Acts 4:9 If we this day are examined concerning the good deed done to the infirm man, by what means he hath been made whole:

“If we this day,” &c. If notwithstanding the evidence of the fact, we are to be treated as criminals, brought to trial and subjected to judicial examination for the good deed of having bestowed the blessing of a perfect cure on the infirm man—which should be rather a subject of praise—and called to render an account of how “he has been made whole.” “If” conveys surprise at such an extraordinary proceeding, a matter scarcely credible.

Acts 4:10 Be it known to you all and to all the people of Israel, that by the name of our Lord Jesus Christ of Nazareth, whom you crucified, whom God hath raised from the dead, even by him, this man standeth here before you, whole.

As you ask by what name we did this, be it known to you and all the world, it was by invoking the name and exercising the power “of our Lord Jesus Christ of Nazareth.” The term of Nazareth was the epithet by which our Lord was known and scornfully referred to by the Jews. “Crucified,” “raised from the dead.” The contrast is so striking. They put him to death. God raised him up from the dead. The accusers now become the accused. With singular intrepidity and courage, St. Peter heretofore so timid, charges them with the greatest crime that could be perpetrated, the murder of their own long-expected Messiah and deliverer, putting to death the author of life.

“Standeth here,” &c. It may be that the cured man was imprisoned or guarded with the Apostles, and, very likely, brought forward at the trial to confront them.

Acts 4:11 This is the stone which was rejected by you the builders, which is become the head of the corner.
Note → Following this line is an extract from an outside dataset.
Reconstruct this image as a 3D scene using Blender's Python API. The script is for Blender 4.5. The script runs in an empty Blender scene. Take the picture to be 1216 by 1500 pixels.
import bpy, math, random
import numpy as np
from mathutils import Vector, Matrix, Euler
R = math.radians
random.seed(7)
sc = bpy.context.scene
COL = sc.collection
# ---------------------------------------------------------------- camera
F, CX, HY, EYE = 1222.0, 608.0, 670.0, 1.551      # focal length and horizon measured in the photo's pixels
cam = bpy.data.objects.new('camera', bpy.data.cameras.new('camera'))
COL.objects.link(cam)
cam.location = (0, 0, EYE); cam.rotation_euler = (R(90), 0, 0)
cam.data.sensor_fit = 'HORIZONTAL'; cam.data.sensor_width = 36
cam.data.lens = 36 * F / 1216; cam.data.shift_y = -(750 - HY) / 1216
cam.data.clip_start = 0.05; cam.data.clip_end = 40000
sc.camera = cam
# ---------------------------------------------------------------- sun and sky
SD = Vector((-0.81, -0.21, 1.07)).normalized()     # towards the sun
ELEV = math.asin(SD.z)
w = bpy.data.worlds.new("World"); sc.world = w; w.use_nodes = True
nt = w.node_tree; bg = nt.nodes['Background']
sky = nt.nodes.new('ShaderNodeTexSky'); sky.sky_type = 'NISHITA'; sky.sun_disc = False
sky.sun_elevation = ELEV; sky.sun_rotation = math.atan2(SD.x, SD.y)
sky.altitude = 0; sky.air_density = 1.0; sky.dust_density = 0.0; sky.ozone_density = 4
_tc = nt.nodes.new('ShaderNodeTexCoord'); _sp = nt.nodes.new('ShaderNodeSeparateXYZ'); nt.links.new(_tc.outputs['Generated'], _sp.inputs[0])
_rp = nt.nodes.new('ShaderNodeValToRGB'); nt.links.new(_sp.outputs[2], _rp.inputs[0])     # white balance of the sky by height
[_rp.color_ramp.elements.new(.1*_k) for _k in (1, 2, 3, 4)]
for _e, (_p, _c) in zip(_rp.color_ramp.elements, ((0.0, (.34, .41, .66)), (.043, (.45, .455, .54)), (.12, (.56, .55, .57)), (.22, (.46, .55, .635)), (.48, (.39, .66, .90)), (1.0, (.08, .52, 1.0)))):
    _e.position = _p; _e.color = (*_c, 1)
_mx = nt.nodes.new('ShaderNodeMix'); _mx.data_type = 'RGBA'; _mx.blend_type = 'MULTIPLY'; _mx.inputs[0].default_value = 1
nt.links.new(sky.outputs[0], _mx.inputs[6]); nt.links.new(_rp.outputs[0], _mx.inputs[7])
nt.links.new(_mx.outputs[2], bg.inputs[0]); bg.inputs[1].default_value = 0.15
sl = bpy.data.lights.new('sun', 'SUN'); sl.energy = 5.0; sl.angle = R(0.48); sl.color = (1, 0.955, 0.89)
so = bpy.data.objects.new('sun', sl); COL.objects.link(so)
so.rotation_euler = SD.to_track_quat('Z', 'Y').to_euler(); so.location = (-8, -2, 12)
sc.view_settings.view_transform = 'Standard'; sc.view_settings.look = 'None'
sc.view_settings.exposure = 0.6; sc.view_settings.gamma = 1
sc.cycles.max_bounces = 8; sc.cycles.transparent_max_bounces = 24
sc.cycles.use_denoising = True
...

He shows that the ignominious death and Resurrection of our Lord was predicted by the Prophets. He thus strengthens his argument, especially with the Jews, who valued so much the oracles of their inspired Prophets. The first part of Psalm 117, from which the quotation is taken, literally refers to David himself. The second part, also quoted, could refer to our Lord only, in its literal sense, and is quoted by our Lord as applying to Himself (Matthew 21:42). Here is a metaphorical allusion to architecture; skilful architects place in the corners of a building the largest and most binding stone, in order to unite and sustain the two walls of the building. It thus gets the most important place. St. Peter applies this prediction to our Lord, who was scornfully rejected by the Jewish rulers, the Priests, and Scribes, the builders of the Synagogue, who should labour for the construction of God’s spiritual house, and should, therefore, be the first to receive our Lord. But while they rejected Him, God placed Him as the head “corner stone,” sustaining, upholding, and fusing into one the two peoples, Jews and Gentiles, who were to form the Church. He united the old and new dispensations. In Him all the elect of old were justified, no less than the children of the New Law. To this our Lord alludes (Matthew 21:42. See Commentary on).

Isaiah had predicted it (Isa 28:16). See also 1 Peter 2–4.

Acts 4:12 Neither is there salvation in any other. For there is no other name under heaven given to men, whereby we must be saved.

Having assured them in figurative terms, that Christ was the Messiah, St. Peter now, in language devoid of all figure, adds, as a consequence, that in him only can man find eternal Salvation.

“Name” often signifies person or being. No one else can save us from the consequences of sin, viz., hell and damnation; and bestow on us eternal joy and peace in Heaven—the chief object of our Lord’s Mission. The Apostle avails himself of this corporal cure to place before the assembled Sanhedrim the greater cure and salvation from Hell which our Lord came to bring about.

Our Lord is frequently marked out, “given” as the source of this greater and universal Salvation. (John 3:16), (1 Cor. 3:5), (1 Tim. 2:6), &c.

“Must be saved” in the present order of Divine Providence, whereby our Lord is constituted the only source of eternal life and salvation.